▽
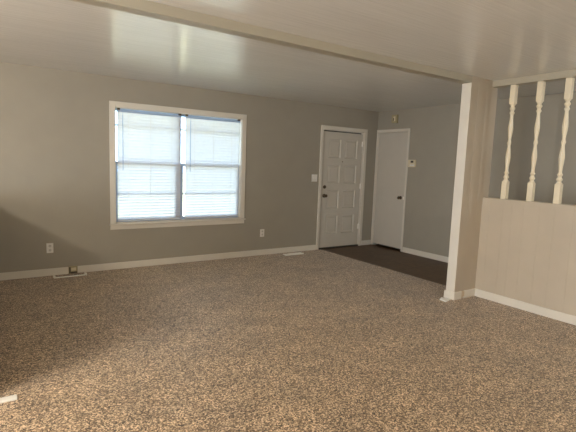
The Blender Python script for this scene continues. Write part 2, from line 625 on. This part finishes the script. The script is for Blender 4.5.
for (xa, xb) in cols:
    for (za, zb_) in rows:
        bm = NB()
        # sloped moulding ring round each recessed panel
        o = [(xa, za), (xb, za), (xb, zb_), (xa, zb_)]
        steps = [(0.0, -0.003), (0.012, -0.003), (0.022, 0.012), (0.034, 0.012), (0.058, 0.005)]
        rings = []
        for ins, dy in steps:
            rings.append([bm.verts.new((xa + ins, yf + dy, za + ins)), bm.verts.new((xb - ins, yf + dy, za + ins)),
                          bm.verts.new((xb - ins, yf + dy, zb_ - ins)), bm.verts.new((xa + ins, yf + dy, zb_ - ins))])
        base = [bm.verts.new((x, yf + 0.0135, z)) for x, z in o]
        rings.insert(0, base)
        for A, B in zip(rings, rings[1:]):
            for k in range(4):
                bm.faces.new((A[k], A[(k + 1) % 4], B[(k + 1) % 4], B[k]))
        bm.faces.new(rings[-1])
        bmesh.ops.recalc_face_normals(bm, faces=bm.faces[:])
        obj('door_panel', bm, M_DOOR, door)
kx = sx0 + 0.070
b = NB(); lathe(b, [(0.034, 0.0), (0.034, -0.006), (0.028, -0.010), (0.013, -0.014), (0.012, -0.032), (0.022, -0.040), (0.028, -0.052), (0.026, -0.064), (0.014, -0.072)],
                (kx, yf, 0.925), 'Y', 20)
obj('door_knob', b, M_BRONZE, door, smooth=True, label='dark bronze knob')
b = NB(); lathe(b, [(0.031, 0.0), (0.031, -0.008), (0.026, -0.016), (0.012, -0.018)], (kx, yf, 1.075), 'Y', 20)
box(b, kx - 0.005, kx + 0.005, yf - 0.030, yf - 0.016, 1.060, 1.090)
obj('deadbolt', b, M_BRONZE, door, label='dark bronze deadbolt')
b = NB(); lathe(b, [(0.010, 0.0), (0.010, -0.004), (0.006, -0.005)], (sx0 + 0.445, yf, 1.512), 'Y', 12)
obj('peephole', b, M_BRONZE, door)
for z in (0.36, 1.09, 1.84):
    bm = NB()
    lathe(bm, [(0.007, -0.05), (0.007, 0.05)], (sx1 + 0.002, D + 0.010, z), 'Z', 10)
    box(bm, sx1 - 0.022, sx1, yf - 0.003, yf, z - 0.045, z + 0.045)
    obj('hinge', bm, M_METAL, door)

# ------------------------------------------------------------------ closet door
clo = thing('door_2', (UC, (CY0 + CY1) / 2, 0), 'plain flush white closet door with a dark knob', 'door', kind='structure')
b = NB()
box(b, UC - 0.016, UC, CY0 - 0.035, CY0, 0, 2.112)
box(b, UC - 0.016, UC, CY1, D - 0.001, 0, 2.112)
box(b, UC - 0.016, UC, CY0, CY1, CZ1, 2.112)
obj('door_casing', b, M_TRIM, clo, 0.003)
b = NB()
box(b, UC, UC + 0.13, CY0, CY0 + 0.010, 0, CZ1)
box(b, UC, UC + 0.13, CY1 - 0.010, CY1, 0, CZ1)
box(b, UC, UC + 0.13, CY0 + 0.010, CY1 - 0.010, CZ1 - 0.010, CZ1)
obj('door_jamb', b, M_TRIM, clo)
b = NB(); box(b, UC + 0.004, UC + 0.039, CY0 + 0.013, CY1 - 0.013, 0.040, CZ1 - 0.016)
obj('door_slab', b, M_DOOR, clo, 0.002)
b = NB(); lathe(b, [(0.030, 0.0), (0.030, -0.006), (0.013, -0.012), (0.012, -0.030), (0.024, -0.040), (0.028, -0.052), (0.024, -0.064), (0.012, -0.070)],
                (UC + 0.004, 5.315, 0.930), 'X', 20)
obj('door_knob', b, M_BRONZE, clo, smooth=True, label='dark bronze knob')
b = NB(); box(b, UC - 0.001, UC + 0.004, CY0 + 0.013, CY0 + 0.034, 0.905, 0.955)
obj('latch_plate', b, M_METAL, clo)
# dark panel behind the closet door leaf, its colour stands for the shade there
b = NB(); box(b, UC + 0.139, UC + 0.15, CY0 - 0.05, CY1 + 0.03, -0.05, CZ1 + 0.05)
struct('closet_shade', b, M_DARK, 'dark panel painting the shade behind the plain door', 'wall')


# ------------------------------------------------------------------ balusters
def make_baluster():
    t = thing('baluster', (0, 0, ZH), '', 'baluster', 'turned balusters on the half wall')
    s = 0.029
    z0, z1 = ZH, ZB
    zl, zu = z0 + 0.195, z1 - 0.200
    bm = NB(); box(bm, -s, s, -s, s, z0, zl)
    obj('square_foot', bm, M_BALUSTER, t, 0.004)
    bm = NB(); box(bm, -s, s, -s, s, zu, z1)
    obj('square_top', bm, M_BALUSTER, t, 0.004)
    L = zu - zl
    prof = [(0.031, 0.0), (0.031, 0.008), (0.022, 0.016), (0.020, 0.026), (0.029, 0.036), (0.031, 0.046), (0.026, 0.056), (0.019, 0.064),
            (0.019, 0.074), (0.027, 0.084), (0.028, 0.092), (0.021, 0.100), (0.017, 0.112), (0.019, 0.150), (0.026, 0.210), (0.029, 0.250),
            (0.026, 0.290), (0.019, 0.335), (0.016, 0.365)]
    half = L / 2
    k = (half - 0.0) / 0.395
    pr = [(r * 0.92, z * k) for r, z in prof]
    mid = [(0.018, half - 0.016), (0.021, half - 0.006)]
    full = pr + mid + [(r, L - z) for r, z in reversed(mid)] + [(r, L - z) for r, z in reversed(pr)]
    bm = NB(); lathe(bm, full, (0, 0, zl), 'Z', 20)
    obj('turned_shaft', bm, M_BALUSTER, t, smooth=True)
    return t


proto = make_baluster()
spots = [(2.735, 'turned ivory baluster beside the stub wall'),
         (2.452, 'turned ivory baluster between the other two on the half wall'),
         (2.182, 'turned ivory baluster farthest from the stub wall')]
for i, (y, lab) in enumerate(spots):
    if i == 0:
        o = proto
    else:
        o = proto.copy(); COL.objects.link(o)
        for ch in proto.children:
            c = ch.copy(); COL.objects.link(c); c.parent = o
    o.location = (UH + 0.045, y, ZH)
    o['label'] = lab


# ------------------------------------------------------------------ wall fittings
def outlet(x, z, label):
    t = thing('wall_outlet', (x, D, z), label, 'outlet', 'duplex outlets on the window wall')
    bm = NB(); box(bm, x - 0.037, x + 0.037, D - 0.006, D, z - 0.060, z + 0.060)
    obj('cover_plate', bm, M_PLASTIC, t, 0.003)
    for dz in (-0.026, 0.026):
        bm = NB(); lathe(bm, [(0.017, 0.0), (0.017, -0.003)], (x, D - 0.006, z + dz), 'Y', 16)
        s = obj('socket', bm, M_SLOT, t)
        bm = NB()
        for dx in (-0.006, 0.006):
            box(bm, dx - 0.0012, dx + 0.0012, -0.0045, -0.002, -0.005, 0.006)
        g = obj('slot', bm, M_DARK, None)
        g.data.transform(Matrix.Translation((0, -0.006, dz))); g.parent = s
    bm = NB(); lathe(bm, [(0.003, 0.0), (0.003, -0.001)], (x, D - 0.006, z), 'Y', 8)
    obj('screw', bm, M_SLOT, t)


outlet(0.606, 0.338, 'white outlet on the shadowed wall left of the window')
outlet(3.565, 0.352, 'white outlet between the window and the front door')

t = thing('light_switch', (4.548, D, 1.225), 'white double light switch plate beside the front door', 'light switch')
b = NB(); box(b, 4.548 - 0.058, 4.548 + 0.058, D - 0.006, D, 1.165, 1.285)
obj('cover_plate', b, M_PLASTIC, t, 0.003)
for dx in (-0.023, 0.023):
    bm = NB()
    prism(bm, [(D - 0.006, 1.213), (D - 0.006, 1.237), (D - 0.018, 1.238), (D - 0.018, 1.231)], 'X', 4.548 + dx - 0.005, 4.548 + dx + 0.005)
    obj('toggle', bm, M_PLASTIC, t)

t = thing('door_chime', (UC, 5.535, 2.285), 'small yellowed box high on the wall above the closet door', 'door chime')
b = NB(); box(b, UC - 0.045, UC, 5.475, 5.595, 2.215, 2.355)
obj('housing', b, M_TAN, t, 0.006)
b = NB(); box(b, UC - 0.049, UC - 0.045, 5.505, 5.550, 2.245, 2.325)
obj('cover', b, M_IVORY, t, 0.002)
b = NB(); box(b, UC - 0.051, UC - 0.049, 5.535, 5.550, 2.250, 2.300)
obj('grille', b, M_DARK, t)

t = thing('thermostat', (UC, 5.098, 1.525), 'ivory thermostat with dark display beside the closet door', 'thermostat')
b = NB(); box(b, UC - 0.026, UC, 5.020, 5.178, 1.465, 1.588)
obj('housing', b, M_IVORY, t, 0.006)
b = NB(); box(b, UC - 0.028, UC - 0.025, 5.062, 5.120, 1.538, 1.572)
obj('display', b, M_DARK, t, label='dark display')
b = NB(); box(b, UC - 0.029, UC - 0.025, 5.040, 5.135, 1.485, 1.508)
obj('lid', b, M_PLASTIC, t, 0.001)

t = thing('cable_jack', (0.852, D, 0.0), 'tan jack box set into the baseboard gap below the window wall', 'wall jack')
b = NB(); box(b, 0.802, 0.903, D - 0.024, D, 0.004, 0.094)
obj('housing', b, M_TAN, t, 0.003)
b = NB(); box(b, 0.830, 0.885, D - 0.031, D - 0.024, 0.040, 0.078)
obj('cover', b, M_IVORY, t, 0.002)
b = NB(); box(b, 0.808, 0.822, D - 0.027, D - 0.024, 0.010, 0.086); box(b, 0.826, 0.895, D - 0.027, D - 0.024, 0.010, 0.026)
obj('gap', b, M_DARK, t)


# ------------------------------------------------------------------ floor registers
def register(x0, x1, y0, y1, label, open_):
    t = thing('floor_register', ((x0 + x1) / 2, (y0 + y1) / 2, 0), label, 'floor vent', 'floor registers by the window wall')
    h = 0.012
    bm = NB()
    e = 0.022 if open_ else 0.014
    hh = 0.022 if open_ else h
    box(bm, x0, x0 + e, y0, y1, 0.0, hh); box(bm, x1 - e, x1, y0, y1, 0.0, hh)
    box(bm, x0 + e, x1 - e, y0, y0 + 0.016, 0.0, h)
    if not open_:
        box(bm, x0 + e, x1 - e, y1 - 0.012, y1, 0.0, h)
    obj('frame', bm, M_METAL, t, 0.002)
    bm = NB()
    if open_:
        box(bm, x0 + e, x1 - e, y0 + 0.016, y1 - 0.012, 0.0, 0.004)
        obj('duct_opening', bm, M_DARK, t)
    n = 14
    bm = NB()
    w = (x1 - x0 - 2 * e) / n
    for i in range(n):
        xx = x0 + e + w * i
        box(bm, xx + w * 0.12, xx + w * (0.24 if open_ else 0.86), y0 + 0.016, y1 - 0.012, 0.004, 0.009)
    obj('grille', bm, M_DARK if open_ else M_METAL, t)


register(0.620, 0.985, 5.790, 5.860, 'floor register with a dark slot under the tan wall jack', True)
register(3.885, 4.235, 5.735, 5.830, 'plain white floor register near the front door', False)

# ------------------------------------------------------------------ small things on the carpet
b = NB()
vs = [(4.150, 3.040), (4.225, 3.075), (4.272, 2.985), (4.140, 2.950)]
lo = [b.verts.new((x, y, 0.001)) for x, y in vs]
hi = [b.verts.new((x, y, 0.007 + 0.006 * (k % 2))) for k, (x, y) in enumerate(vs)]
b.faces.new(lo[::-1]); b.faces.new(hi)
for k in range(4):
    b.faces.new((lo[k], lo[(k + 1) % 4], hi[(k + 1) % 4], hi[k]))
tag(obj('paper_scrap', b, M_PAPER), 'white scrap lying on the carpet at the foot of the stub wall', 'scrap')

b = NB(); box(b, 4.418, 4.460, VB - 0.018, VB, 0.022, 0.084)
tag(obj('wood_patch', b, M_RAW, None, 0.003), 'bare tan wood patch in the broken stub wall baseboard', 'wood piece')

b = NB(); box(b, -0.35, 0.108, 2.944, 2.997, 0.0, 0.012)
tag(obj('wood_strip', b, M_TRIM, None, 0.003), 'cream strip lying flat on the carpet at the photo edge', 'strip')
△
▽
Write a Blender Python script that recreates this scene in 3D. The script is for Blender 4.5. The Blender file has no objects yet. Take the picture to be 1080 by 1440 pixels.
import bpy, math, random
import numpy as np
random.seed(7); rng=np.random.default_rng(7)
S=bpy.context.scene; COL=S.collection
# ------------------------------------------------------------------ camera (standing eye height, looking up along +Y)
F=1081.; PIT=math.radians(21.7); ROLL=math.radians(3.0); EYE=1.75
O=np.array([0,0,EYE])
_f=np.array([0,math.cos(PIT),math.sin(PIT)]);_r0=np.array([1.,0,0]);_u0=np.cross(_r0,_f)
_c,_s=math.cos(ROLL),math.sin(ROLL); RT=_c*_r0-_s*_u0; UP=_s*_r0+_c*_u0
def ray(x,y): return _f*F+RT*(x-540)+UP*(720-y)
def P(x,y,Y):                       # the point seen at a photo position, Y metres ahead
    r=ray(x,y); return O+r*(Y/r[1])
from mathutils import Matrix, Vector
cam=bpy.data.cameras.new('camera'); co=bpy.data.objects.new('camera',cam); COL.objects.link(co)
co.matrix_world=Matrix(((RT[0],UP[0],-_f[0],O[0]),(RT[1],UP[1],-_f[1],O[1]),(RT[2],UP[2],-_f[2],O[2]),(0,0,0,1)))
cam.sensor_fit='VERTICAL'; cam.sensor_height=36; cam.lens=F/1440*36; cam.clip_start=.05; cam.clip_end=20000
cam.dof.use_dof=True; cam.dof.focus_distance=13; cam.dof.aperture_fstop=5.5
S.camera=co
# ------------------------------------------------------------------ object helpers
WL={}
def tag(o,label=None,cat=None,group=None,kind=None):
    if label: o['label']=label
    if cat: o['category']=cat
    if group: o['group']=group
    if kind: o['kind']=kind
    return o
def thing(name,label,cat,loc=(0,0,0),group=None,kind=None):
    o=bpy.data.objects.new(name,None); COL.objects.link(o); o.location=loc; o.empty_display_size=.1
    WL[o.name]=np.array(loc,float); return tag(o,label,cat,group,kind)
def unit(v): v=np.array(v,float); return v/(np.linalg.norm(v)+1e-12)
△
▽
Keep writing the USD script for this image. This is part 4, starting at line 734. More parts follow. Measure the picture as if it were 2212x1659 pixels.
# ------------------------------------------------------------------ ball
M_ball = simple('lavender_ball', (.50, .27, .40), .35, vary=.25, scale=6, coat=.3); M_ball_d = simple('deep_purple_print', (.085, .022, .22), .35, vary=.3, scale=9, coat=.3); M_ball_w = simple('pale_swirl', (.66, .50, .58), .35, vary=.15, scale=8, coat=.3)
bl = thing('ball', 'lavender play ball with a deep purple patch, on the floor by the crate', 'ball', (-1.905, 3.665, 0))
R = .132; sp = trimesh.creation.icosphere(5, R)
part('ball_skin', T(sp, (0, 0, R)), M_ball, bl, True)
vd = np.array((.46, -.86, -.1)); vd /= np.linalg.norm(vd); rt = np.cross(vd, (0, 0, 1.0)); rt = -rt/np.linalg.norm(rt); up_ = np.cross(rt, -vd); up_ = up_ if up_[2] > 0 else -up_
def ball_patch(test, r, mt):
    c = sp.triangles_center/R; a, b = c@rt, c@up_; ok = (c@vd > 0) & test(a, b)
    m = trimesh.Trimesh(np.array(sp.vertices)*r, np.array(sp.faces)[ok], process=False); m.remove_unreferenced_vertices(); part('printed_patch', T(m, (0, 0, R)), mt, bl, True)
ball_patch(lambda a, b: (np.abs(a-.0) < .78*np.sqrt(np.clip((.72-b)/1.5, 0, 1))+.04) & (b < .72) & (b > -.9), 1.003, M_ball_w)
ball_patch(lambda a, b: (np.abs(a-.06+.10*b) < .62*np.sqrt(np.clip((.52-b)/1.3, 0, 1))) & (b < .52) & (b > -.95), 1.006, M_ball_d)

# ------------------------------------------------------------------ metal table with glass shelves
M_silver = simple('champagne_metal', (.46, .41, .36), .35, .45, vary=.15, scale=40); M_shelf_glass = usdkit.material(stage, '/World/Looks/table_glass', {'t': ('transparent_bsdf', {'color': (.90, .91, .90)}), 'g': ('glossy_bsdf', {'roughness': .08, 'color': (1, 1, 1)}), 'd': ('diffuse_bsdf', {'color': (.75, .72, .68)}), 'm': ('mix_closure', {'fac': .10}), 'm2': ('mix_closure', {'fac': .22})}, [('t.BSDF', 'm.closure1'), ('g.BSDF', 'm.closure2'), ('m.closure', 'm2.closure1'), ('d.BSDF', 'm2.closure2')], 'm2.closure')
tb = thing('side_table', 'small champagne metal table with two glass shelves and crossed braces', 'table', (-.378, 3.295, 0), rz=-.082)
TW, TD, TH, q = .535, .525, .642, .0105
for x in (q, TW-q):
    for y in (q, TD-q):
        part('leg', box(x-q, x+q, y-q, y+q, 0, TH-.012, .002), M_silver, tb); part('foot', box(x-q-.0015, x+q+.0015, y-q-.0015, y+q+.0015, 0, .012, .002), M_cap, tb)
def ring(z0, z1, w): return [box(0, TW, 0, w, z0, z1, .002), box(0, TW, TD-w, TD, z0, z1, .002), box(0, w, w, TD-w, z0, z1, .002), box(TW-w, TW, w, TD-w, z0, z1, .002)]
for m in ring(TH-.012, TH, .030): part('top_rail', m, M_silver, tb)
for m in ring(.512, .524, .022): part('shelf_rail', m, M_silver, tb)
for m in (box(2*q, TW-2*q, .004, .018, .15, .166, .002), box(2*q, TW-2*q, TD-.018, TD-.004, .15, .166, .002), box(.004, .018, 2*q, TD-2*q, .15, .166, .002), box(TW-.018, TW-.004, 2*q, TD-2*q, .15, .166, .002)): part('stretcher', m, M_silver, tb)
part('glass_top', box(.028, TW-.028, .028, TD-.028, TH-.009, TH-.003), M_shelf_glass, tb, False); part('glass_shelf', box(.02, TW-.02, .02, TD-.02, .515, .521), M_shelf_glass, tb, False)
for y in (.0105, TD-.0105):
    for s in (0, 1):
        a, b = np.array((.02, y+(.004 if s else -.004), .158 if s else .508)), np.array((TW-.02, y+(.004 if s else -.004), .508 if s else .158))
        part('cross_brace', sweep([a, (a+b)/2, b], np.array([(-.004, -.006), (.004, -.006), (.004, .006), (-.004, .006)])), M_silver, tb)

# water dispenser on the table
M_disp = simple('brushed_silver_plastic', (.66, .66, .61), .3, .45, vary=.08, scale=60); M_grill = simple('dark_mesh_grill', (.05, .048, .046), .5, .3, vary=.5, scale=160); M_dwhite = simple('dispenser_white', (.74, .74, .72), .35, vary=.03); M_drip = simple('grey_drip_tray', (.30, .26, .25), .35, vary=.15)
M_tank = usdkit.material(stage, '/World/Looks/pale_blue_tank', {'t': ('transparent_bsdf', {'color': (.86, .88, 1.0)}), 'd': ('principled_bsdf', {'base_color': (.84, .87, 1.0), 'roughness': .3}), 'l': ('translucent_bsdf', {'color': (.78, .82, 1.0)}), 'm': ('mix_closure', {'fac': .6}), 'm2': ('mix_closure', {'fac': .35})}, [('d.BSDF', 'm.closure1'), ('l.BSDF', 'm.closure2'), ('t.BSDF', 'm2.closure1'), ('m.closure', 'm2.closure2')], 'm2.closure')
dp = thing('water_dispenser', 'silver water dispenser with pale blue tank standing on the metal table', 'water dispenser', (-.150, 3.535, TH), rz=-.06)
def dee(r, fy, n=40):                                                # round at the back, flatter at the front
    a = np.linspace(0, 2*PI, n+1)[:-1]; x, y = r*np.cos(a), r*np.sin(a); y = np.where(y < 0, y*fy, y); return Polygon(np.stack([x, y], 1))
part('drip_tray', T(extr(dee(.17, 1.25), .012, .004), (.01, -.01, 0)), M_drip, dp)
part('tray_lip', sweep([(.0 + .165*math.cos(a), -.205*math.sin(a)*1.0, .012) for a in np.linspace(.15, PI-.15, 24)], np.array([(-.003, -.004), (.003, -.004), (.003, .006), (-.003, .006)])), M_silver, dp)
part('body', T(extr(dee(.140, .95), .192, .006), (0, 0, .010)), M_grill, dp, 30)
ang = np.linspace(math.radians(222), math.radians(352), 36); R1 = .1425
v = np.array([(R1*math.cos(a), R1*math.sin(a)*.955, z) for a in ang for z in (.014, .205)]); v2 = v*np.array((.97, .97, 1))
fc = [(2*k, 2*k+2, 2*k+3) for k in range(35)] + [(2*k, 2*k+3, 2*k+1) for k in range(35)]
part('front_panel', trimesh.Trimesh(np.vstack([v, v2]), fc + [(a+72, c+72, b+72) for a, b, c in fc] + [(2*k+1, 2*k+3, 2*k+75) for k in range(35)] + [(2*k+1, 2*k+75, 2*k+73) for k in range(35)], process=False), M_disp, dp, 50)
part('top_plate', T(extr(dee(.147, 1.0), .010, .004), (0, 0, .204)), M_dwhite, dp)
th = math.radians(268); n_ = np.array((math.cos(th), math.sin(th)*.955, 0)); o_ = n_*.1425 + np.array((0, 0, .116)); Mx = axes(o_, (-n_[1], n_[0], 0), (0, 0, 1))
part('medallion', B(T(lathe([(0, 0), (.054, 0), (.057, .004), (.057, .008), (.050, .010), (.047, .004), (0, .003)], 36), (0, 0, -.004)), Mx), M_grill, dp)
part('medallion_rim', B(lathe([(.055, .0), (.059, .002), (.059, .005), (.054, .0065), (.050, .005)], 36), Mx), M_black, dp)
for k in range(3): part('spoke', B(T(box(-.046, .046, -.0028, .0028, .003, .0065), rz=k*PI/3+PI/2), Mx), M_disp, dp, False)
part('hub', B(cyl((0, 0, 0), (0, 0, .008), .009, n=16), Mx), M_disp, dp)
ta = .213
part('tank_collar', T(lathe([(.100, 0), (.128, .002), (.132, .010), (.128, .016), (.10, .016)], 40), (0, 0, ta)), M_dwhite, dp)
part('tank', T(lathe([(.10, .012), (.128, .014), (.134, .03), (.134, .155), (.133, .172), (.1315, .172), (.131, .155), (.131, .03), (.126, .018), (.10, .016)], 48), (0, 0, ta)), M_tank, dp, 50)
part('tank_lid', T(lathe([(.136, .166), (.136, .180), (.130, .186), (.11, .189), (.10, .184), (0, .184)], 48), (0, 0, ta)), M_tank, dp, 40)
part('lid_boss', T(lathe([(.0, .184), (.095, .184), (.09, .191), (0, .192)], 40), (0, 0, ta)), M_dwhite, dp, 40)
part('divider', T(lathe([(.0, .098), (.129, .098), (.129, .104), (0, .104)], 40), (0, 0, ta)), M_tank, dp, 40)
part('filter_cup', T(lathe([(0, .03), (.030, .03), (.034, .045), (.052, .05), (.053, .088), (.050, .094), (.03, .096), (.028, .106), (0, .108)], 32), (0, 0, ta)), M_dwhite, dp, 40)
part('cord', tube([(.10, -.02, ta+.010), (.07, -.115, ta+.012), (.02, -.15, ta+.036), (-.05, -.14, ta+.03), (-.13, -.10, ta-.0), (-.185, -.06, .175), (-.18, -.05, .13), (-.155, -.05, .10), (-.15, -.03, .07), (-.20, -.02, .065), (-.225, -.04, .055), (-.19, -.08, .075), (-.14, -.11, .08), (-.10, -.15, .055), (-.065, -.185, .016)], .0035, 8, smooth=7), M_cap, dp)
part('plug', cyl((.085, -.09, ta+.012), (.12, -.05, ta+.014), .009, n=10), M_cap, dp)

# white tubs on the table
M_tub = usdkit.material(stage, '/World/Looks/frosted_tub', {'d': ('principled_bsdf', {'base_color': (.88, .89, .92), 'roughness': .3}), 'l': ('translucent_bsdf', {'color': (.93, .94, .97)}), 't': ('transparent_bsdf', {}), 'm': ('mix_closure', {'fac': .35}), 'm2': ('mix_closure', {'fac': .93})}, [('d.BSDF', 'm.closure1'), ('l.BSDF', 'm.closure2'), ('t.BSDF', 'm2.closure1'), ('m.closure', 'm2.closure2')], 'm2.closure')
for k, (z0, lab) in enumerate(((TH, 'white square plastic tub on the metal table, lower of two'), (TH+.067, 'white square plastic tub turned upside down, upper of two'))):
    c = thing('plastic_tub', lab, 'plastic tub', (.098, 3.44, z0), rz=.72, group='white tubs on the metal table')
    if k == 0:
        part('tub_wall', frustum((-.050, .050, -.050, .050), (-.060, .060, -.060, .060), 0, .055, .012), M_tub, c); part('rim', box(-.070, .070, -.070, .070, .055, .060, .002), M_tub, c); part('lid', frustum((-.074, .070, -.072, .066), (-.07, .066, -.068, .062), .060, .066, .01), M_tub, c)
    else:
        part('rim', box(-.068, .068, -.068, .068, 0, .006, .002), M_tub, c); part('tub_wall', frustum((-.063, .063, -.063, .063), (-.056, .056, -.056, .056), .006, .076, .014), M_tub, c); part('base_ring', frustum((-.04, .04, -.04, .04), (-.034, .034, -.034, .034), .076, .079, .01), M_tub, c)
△
Each line from the one containing "Keep writing the" through the one containing "ball_patch(lambda a, b: (np.abs(a-.06+.10*b)" must be retyped exactly, the first and last of these included.

▶ [Answer to the exercise]
Keep writing the USD script for this image. This is part 4, starting at line 734. More parts follow. Measure the picture as if it were 2212x1659 pixels.
# ------------------------------------------------------------------ ball
M_ball = simple('lavender_ball', (.50, .27, .40), .35, vary=.25, scale=6, coat=.3); M_ball_d = simple('deep_purple_print', (.085, .022, .22), .35, vary=.3, scale=9, coat=.3); M_ball_w = simple('pale_swirl', (.66, .50, .58), .35, vary=.15, scale=8, coat=.3)
bl = thing('ball', 'lavender play ball with a deep purple patch, on the floor by the crate', 'ball', (-1.905, 3.665, 0))
R = .132; sp = trimesh.creation.icosphere(5, R)
part('ball_skin', T(sp, (0, 0, R)), M_ball, bl, True)
vd = np.array((.46, -.86, -.1)); vd /= np.linalg.norm(vd); rt = np.cross(vd, (0, 0, 1.0)); rt = -rt/np.linalg.norm(rt); up_ = np.cross(rt, -vd); up_ = up_ if up_[2] > 0 else -up_
def ball_patch(test, r, mt):
    c = sp.triangles_center/R; a, b = c@rt, c@up_; ok = (c@vd > 0) & test(a, b)
    m = trimesh.Trimesh(np.array(sp.vertices)*r, np.array(sp.faces)[ok], process=False); m.remove_unreferenced_vertices(); part('printed_patch', T(m, (0, 0, R)), mt, bl, True)
ball_patch(lambda a, b: (np.abs(a-.0) < .78*np.sqrt(np.clip((.72-b)/1.5, 0, 1))+.04) & (b < .72) & (b > -.9), 1.003, M_ball_w)
ball_patch(lambda a, b: (np.abs(a-.06+.10*b) < .62*np.sqrt(np.clip((.52-b)/1.3, 0, 1))) & (b < .52) & (b > -.95), 1.006, M_ball_d)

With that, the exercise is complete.